The study also noted how long it took EPA to regulate perchlorate. Perchlorate, which has been found in water, soil, and sediment in 45 states, is a component of rocket fuel. When it contaminates drinking water and is injested, it can affect the thyroid gland, leading to neurological problems in fetuses and delays in physical and mental development in infants. In 1998, the agency warned that perchlorate could require regulation, but it was not until 2008 that the agency made a formal decision on the chemical, opting not to pursue regulation. The EPA reversed this decision and finalized a perchlorate standard in February 2011, making it the first contaminant regulated under the SDWA since it was amended in 1996. The GAO found that EPA’s process and analysis of perchlorate were "atypical" and "lacked transparency." Further, the agency lacked independence in developing and using scientific data.

Democratic members of the House and Senate, as well as environmental groups, blamed the Bush administration for manipulating science to justify its 2008 decision not to regulate perchlorate. Waxman stated, "GAO's report raises serious questions about whether the Bush administration manipulated scientific findings and downplayed the risks of perchlorate exposure on sensitive subpopulations, including pregnant women and children." Also, having obtained documents from FOIA requests and lawsuits against the White House, the Department of Defense, and EPA, the Natural Resources Defense Council (NRDC) discovered that the Bush administration downplayed the chemical’s risks to public health in efforts to prevent the EPA from regulating perchlorate in drinking water in 2005.
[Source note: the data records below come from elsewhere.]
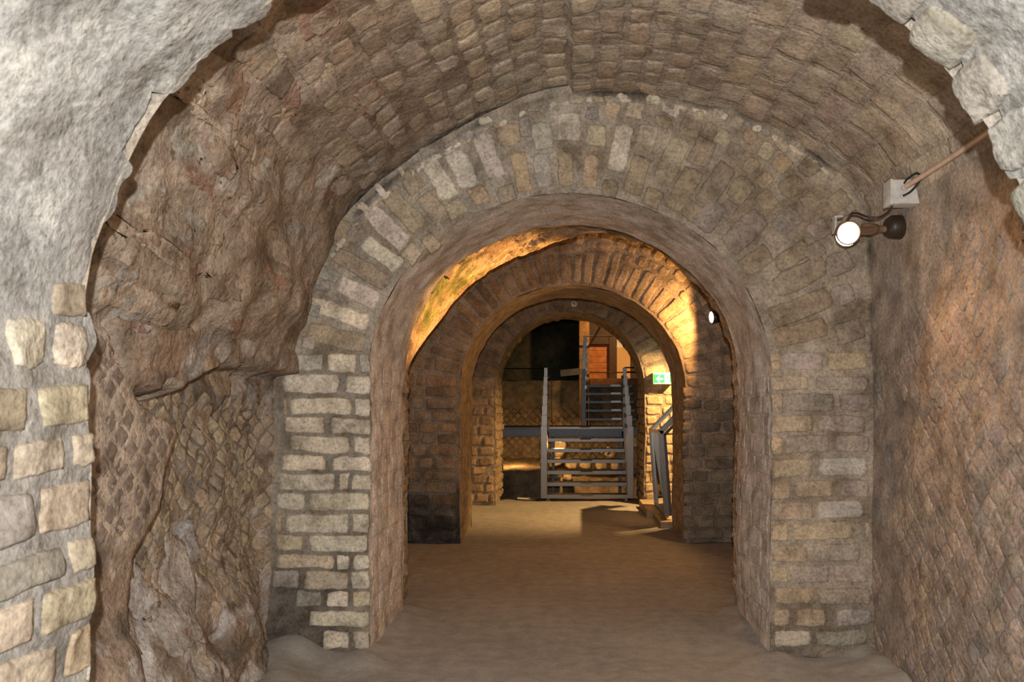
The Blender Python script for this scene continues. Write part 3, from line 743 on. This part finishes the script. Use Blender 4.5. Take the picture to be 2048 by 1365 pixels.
def box(bm, a, b, rot=None, c=None):
    a, b = Vector(a), Vector(b); mid = (a+b)/2; s = b-a
    M = Matrix.Translation(mid) @ Matrix.Diagonal((s.x, s.y, s.z, 1))
    if rot is not None: M = Matrix.Translation(c) @ rot @ Matrix.Translation(-Vector(c)) @ M
    bmesh.ops.create_cube(bm, size=1, matrix=M)
def bar(bm, p, q, w_, h_, up=(0, 1, 0)):       # rectangular bar between two points
    p, q = Vector(p), Vector(q); d = (q-p); L = d.length; z = d.normalized(); y = Vector(up); x = y.cross(z).normalized(); y = z.cross(x)
    M = Matrix((x*w_, y*h_, z*L)).transposed().to_4x4(); M.translation = (p+q)/2
    bmesh.ops.create_cube(bm, size=1, matrix=M)
def lathe(bm, o, ax, prof, n=32):      # prof list of (distance along axis, radius)
    z = Vector(ax).normalized(); x = z.orthogonal().normalized(); y = z.cross(x); o = Vector(o); rings = []
    for (t, r) in prof:
        if r < 1e-5: rings.append([bm.verts.new(o+z*t)])
        else: rings.append([bm.verts.new(o+z*t+(x*math.cos(2*PI*k/n)+y*math.sin(2*PI*k/n))*r) for k in range(n)])
    for A, B in zip(rings, rings[1:]):
        for k in range(n):
            a, b = A[k % len(A)], A[(k+1) % len(A)]; c, d = B[(k+1) % len(B)], B[k % len(B)]
            vs = []
            for v in (a, b, c, d):
                if v not in vs: vs.append(v)
            if len(vs) > 2:
                try: bm.faces.new(vs)
                except ValueError: pass
def tube(bm, pts, r, n=10):
    # Catmull-Rom through the points
    P = [Vector(p) for p in pts]; Q = []
    if len(P) > 2:
        E = [P[0]*2-P[1]]+P+[P[-1]*2-P[-2]]
        for i in range(1, len(E)-2):
            for k in range(8):
                t = k/8; a, b, c, d = E[i-1], E[i], E[i+1], E[i+2]
                Q.append(.5*((2*b)+(c-a)*t+(2*a-5*b+4*c-d)*t*t+(3*b-a-3*c+d)*t**3))
        Q.append(P[-1])
    else: Q = P
    up = Vector((.13, .21, 1)).normalized(); rings = []
    for i, p in enumerate(Q):
        d = (Q[min(i+1, len(Q)-1)]-Q[max(i-1, 0)]).normalized(); x = d.cross(up).normalized(); y = x.cross(d)
        rings.append([bm.verts.new(p+(x*math.cos(2*PI*k/n)+y*math.sin(2*PI*k/n))*r) for k in range(n)])
    for A, B in zip(rings, rings[1:]):
        for k in range(n): bm.faces.new((A[k], A[(k+1) % n], B[(k+1) % n], B[k]))
    bm.faces.new(rings[0]); bm.faces.new(rings[-1])

# ================================================================== LAMP 1, junction box, conduit
def part(fn, name, m, parent, smooth=True, bevel=0., label=None):
    bm = bmesh.new(); fn(bm); o = finish(bm, name, m, parent, smooth, bevel)
    if label: o['label'] = label
    return o
mount = Vector((1.86, 4.52, EYE+(VY-455)*4.52/F))
t = empty('spotlight', mount, 'round lit spotlight on an arm at the right wall beside the large arch', 'lamp')
d1 = Vector((-.10, -1, -.28)).normalized()
part(lambda bm: lathe(bm, mount+Vector((.07, 0, 0)), (-1, -.12, 0), [(0, 0), (0, .066), (.02, .07), (.085, .066), (.11, .05), (.115, 0)]), 'mount_base', M_DBRN, t)
part(lambda bm: (tube(bm, [mount+Vector((-.03, 0, -.01)), mount+Vector((-.10, -.01, -.012)), L1+Vector((.045, .0, .02))], .020), lathe(bm, mount+Vector((-.09, -.01, -.012)), (-1, 0, 0), [(0, 0), (0, .026), (.05, .034), (.09, .032), (.10, 0)], 20)), 'swivel_arm', M_LAMPB, t)
b0 = L1
h = part(lambda bm: lathe(bm, b0-d1*.12+Vector((0, 0, .012)), d1, [(0, 0), (.0, .03), (.015, .048), (.06, .060), (.115, .066), (.135, .068), (.135, .060), (.12, .058)], 40), 'lamp_housing', M_LAMPB, t)
part(lambda bm: lathe(bm, b0-d1*.02, d1, [(0, 0), (0, .063), (.02, .060), (.032, .045), (.037, .02), (.038, 0)], 40), 'lamp_glass', M_BULB, t, label='glowing white lamp glass')
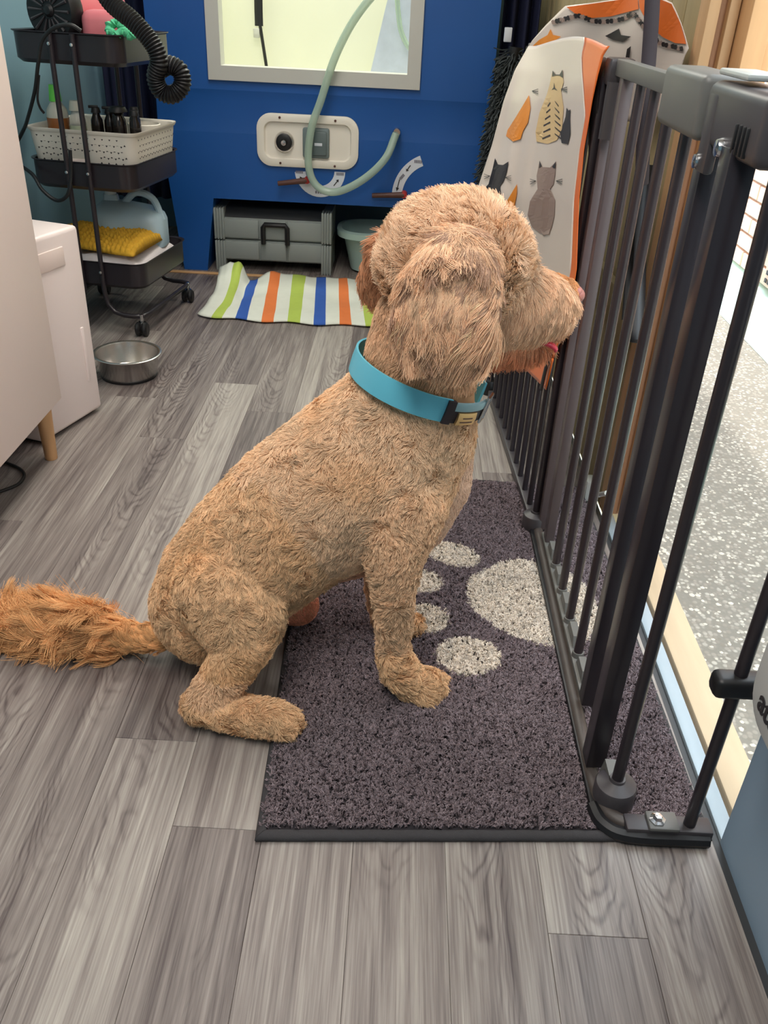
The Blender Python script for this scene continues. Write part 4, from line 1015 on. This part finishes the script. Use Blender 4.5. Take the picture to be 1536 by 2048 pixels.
# ================================================================== DOG
t = dog = thing('dog', 'curly apricot dog with feathered ears and turquoise collar, sitting facing the gate', 'dog', (-.12, 1.24, 0))
REG = {   # region: fur length, share of normal in the direction, comb direction, wave, colour, density weight, clump pull
 'body': (.0105, .48, (-.55, .0, -.75), .85, (246, 212, 176), 1.0, .18),
 'rump': (.0120, .45, (-.25, -.1, -.9), 1.05, (238, 200, 158), 1.0, .24),
 'chest': (.0080, .42, (.1, -.1, -.9), .45, (250, 216, 190), 1.0, .15),
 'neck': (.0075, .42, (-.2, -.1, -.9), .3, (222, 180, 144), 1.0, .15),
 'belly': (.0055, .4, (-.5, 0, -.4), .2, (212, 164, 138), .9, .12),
 'head': (.021, .78, (-.15, 0, .35), .5, (244, 212, 180), 1.3, .28),
 'brow': (.021, .70, (.5, 0, -.1), .5, (246, 212, 180), 1.3, .28),
 'muzzle': (.021, .26, (.05, -.1, -.95), .45, (246, 208, 174), 1.2, .34),
 'snout': (.007, .40, (-.3, 0, .1), .25, (228, 168, 116), 1.0, .25),
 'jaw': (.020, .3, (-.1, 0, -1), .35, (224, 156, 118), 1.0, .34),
 'ear': (.050, .09, (.03, -.05, -1), .60, (238, 198, 162), 1.3, .46),
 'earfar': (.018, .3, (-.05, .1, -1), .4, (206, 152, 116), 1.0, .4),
 'leg': (.0105, .5, (-.05, 0, -.9), 1.0, (242, 204, 166), 1.0, .30),
 'paw': (.011, .55, (.5, 0, -.3), .7, (242, 202, 158), 1.0, .28),
 'bare': (.005, .4, (.3, 0, -.7), .2, (228, 154, 124), .9, .15),
 'tail': (.062, .26, (-1, 0, -.15), .9, (226, 174, 120), 1.7, .52),
}
CH = [  # (region, lateral scale, [(px, py, r_px, Y), ...])
 ('body', .78, [(833, 790, 118, 1.25), (800, 862, 150, 1.25), (735, 950, 180, 1.24), (603, 1027, 158, 1.23)]),
 ('rump', .80, [(603, 1027, 157, 1.23), (520, 1097, 146, 1.22), (456, 1160, 132, 1.22), (428, 1214, 124, 1.22)]),
 ('chest', .8, [(862, 880, 86, 1.25), (856, 960, 86, 1.25), (832, 1040, 66, 1.24)]),
 ('belly', .7, [(720, 1085, 75, 1.25), (620, 1110, 72, 1.25)]),
 ('neck', .86, [(836, 760, 115, 1.25), (842, 715, 112, 1.25), (852, 655, 106, 1.25), (880, 600, 100, 1.26)]),
 ('head', .88, [(893, 530, 128, 1.25), (925, 525, 124, 1.26)]),
 ('brow', .85, [(968, 505, 78, 1.27), (1000, 530, 58, 1.285)]),
 ('muzzle', .74, [(985, 610, 88, 1.275), (1050, 612, 78, 1.31), (1090, 617, 63, 1.335)]),
 ('snout', .74, [(1090, 580, 38, 1.335), (1126, 590, 35, 1.35)]),
 ('jaw', .6, [(985, 690, 40, 1.28), (1050, 700, 24, 1.32), (1085, 700, 14, 1.34)]),
 ('ear', .26, [(922, 488, 40, 1.184), (910, 535, 76, 1.148), (896, 592, 104, 1.126), (894, 645, 100, 1.114), (906, 682, 62, 1.110)]),
 ('earfar', .45, [(770, 500, 36, 1.33), (752, 560, 36, 1.35), (744, 592, 20, 1.355)]),
 ('leg', .8, [(800, 1020, 88, 1.175), (788, 1110, 58, 1.15), (788, 1175, 42, 1.145), (787, 1235, 35, 1.145), (786, 1290, 31, 1.15)]),
 ('paw', .95, [(788, 1310, 32, 1.15), (800, 1345, 36, 1.155), (826, 1374, 34, 1.165), (850, 1384, 31, 1.17)]),
 ('paw', 1, [(866, 1368, 17, 1.195), (878, 1372, 15, 1.195)]), ('paw', 1, [(862, 1386, 17, 1.17), (878, 1390, 15, 1.17)]), ('paw', 1, [(846, 1398, 16, 1.145), (862, 1402, 14, 1.145)]),
 ('leg', .8, [(780, 1080, 52, 1.34), (766, 1175, 34, 1.345), (772, 1235, 28, 1.345)]),
 ('paw', 1, [(780, 1250, 28, 1.345), (805, 1268, 25, 1.345), (824, 1272, 22, 1.345)]),
 ('rump', .75, [(450, 1185, 102, 1.15), (478, 1235, 92, 1.125), (515, 1240, 46, 1.115)]),
 ('rump', .8, [(492, 1280, 56, 1.10), (455, 1340, 47, 1.088)]),
 ('leg', .85, [(455, 1345, 45, 1.088), (420, 1390, 41, 1.078), (402, 1410, 36, 1.075)]),
 ('paw', .95, [(402, 1410, 37, 1.075), (450, 1422, 36, 1.068), (500, 1431, 36, 1.06), (545, 1438, 37, 1.055), (562, 1442, 33, 1.055)]),
 ('paw', 1, [(572, 1428, 16, 1.078), (588, 1432, 15, 1.078)]), ('paw', 1, [(576, 1446, 16, 1.055), (592, 1449, 15, 1.055)]), ('paw', 1, [(562, 1460, 16, 1.035), (578, 1464, 14, 1.035)]),
 ('bare', .8, [(545, 1190, 50, 1.33), (592, 1222, 46, 1.36)]),
 ('rump', .8, [(440, 1200, 95, 1.30), (500, 1230, 70, 1.33)]),
 ('tail', 1, [(330, 1270, 24, 1.23), (290, 1276, 23, 1.235), (240, 1270, 30, 1.25), (185, 1262, 38, 1.26), (110, 1250, 38, 1.26), (50, 1240, 30, 1.26)]),
]
sph_c, sph_r, sph_g, sph_s = [], [], [], []
ico = bmesh.new(); bmesh.ops.create_icosphere(ico, subdivisions=3, radius=1); iv = np.array([v.co[:] for v in ico.verts]); ifc = [tuple(v.index for v in f.verts) for f in ico.faces]; ico.free()
bmd = MB(); gnames = list(REG)
for reg, sy_, pts in CH:
    S = []
    for (px_, py_, r, Y) in pts:
        c_ = at_y(px_, py_, Y); rm = r*depth_of(c_)/FPX
        c_[2] = max(c_[2], rm+.004); S.append((c_, rm))
    for (c1, r1), (c2, r2) in zip(S[:-1], S[1:]):
        d = np.linalg.norm(c2-c1); n = max(2, int(d/(.22*max(.012, min(r1, r2))))+1)
        for k in range(n+1):
            f = k/n; c_ = c1*(1-f)+c2*f; r = r1*(1-f)+r2*f
            sph_c.append(c_); sph_r.append(r); sph_g.append(gnames.index(reg)); sph_s.append(sy_)
            bmd.add(c_+iv*np.array([r, r*sy_, r]), ifc)
sph_c, sph_r, sph_g, sph_s = map(np.array, (sph_c, sph_r, sph_g, sph_s))
raw = bmd.build('tmp', None, smooth=0, mats=[])
md = raw.modifiers.new('r', 'REMESH'); md.mode = 'VOXEL'; md.voxel_size = .0055
md = raw.modifiers.new('s', 'SMOOTH'); md.factor = .5; md.iterations = 10
bpy.context.view_layer.update()
dme = bpy.data.meshes.new_from_object(raw.evaluated_get(bpy.context.evaluated_depsgraph_get())); bpy.data.objects.remove(raw)
dme.name = 'body'; dme.materials.clear()
skin = mat('dog_skin', (204, 160, 120), .8, noise_scale=30, noise_amt=.2); dme.materials.append(skin)
dme.polygons.foreach_set('use_smooth', [True]*len(dme.polygons))
body = bpy.data.objects.new('body', dme); C.objects.link(body); attach(body, dog)
# ---- fur
dme.calc_loop_triangles()
V = np.empty(len(dme.vertices)*3); dme.vertices.foreach_get('co', V); V = V.reshape(-1, 3)
T = np.empty(len(dme.loop_triangles)*3, int); dme.loop_triangles.foreach_get('vertices', T); T = T.reshape(-1, 3)
vn = np.empty(len(dme.vertices)*3); dme.vertices.foreach_get('normal', vn); vn = vn.reshape(-1, 3)
tc_ = V[T].mean(1); area_ = .5*np.linalg.norm(np.cross(V[T[:, 1]]-V[T[:, 0]], V[T[:, 2]]-V[T[:, 0]]), axis=1)
def region_of(pts):
    out = np.zeros(len(pts), int)
    for i in range(0, len(pts), 4000):
        p = pts[i:i+4000]; d = p[:, None, :]-sph_c[None]; d[..., 1] /= sph_s[None]
        dd = np.linalg.norm(d, axis=2)-sph_r[None]
        out[i:i+4000] = sph_g[np.argmin(dd, axis=1)]
    return out
tg = region_of(tc_)
wts = np.array([REG[g][5] for g in gnames])
# strands the collar lies on are left out
cc_ = (at_y(712, 715, 1.25)+at_y(966, 800, 1.25))/2
cax = at_y(966, 800, 1.25)-at_y(712, 715, 1.25); ca = np.linalg.norm(cax)/2; cax = cax/np.linalg.norm(cax)
cby = np.array([0, 1.0, 0]); cnz = np.cross(cax, cby); cnz = cnz*np.sign(cnz[2])
def fur(n_total, only=None, lscale=1.0, seed=1, clump_d=.0085, name='coat', colj=.12):
    r_ = np.random.default_rng(seed)
    pw = area_*wts[tg]
    if only is not None: pw = pw*np.isin(tg, [gnames.index(g) for g in only])
    pw = pw/pw.sum()
    ti = r_.choice(len(T), n_total, p=pw); a = r_.random((n_total, 2)); s_ = np.sqrt(a[:, :1]); bc_ = np.hstack([1-s_, s_*(1-a[:, 1:]), s_*a[:, 1:]])
    root = (V[T[ti]]*bc_[..., None]).sum(1); nn = (vn[T[ti]]*bc_[..., None]).sum(1); nn /= np.linalg.norm(nn, axis=1, keepdims=True)+1e-9
    g = tg[ti]
    rel = root-cc_; h = rel@cnz; rr_ = np.sqrt((rel@cax)**2+(rel@cby)**2)
    keep = ~((np.abs(h) < .019) & (rr_ < .15))
    # clumps
    lock = only is not None and ('ear' in only or 'tail' in only)
    nc = int(n_total/(34 if lock else 8)); ci = r_.choice(n_total, nc, replace=False); kd = KDTree(nc)
    for k in range(nc): kd.insert(root[ci[k]], k)
    kd.balance(); near = np.array([kd.find(p)[1] for p in root]); cid = ci[near]
    comb = np.array([REG[x][2] for x in gnames], float)[g]
    L0 = np.array([REG[x][0] for x in gnames])[g]*lscale; nw = np.array([REG[x][1] for x in gnames])[g]; wv = np.array([REG[x][3] for x in gnames])[g]; cl = np.array([REG[x][6] for x in gnames])[g]
    # swirl field shared by a clump and, more weakly, by its neighbourhood
    nz = np.array([noise.noise_vector(Vector(p*38.0)) for p in root[ci]]); nz2 = np.array([noise.noise_vector(Vector(p*13.0+5)) for p in root[ci]])
    sw = (nz*1.5+nz2*.9)[near]
    isl = np.isin(g, [gnames.index(q) for q in ('ear', 'tail')])
    cmb = comb+sw*(wv*np.where(isl, np.where(g == gnames.index('ear'), .62, 1.0), 1.5))[:, None]+r_.normal(0, .14, (n_total, 3))
    # muzzle and forehead fur fans out, whorl at the top of the head
    tang = cmb-nn*(cmb*nn).sum(1, keepdims=True); tang /= np.linalg.norm(tang, axis=1, keepdims=True)+1e-9
    d = nn*nw[:, None]+tang*(1-nw[:, None]); d /= np.linalg.norm(d, axis=1, keepdims=True)
    L = L0*np.where(isl, r_.uniform(.38, 1.15, n_total), r_.uniform(.72, 1.12, n_total))*(.75+.5*r_.random(nc))[near]
    L = np.where(g == gnames.index('tail'), L*np.clip((-.430-root[:, 0])/.06, .35, 1), L)
    L = np.where(g == gnames.index('ear'), L*np.clip((root[:, 2]-.648)/.08, .22, 1)*np.clip(1-(root[:, 2]-.745)/.10, .62, 1), L)
    isl = np.isin(g, [gnames.index(q) for q in ('ear', 'tail')])
    K = 7 if lscale >= 1 and only is not None and ('ear' in only or 'tail' in only) else 4
    side = np.cross(d, nn); side /= np.linalg.norm(side, axis=1, keepdims=True)+1e-9
    phs = (r_.random(nc)*6.28)[near]+r_.normal(0, .35, n_total); frq = (r_.uniform(4.5, 8.0, nc))[near]
    P = np.zeros((n_total, K, 3))
    for k in range(K):
        f = k/(K-1)
        P[:, k] = root+d*(L*f)[:, None]
        grav = np.where(isl, .10, .02)
        P[:, k] += tang*(L*f*f*.30)[:, None]-nn*(L*f*f*np.where(isl, .19, .22))[:, None]
        P[:, k, 2] -= grav*L*f*f
        amp = L*wv*np.where(isl, .28, .16)*f
        P[:, k] += side*(amp*np.sin(phs+frq*f))[:, None]+nn*(amp*.5*np.cos(phs+frq*f))[:, None]
    tipc = P[cid]
    for k in range(1, K):
        f = (k/(K-1))**.9; P[:, k] = P[:, k]*(1-cl*f)[:, None]+tipc[:, k]*(cl*f)[:, None]
    P[..., 2] = np.maximum(P[..., 2], .004+.010*(P[..., 0] > -.21)*(P[..., 1] > .84))
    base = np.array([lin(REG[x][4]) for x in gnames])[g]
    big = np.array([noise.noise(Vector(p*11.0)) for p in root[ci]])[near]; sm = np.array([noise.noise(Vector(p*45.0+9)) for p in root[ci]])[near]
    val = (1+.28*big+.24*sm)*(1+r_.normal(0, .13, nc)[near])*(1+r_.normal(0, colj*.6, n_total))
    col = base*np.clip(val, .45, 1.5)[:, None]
    # ash-grey and dark streaks in the ear feathering, browner curls on flank and rump
    lk = r_.random(nc)[near]; ie = g == gnames.index('ear')
    st = (lk < .30) & ie; col[st] = col[st]*np.array([.55, .52, .56])
    st = (lk > .80) & ie; col[st] = np.clip(col[st]*np.array([1.05, 1.02, 1.0]), 0, 1)
    br = np.clip(big*1.6, 0, 1)[:, None]*np.isin(g, [gnames.index(q) for q in ('rump', 'body')])[:, None]
    col = col*(1-br*np.array([.16, .22, .30]))
    mxc = col.max(1, keepdims=True); col = np.where(mxc > .92, col*(.92/mxc), col)
    rad = np.full((n_total, K), .00038)
    if isl.any(): rad[isl] = .00042
    rad *= np.linspace(1.05, .45, K)[None]**.8
    P, rad, col = P[keep], rad[keep], col[keep]
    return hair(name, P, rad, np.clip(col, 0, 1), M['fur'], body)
short = [g for g in gnames if g not in ('ear', 'tail')]
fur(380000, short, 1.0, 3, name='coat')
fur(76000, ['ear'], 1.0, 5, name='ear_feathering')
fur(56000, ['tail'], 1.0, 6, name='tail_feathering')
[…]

The actions of the previous administration notwithstanding, the GAO found that systemic faults contribute to the weakness in EPA’s testing program for unregulated contaminants, including poor management decisions and program delays. The GAO provided 17 recommendations to address these long-term problems at the EPA, including:

  1. Developing criteria to identify contaminants that pose the greatest health risk
  2. Improving its unregulated contaminants testing program
  3. Developing policies or guidance to interpret broad statutory criteria

The report notes that the EPA has only agreed with two recommendations, contending that "developing guidance and taking the other recommended actions are not needed." GAO maintains that the EPA needs to adopt all of the recommendations to better ensure safe drinking water for the American people.

The report was highlighted by Waxman and Markey, along with Sen. Barbara Boxer (D-CA).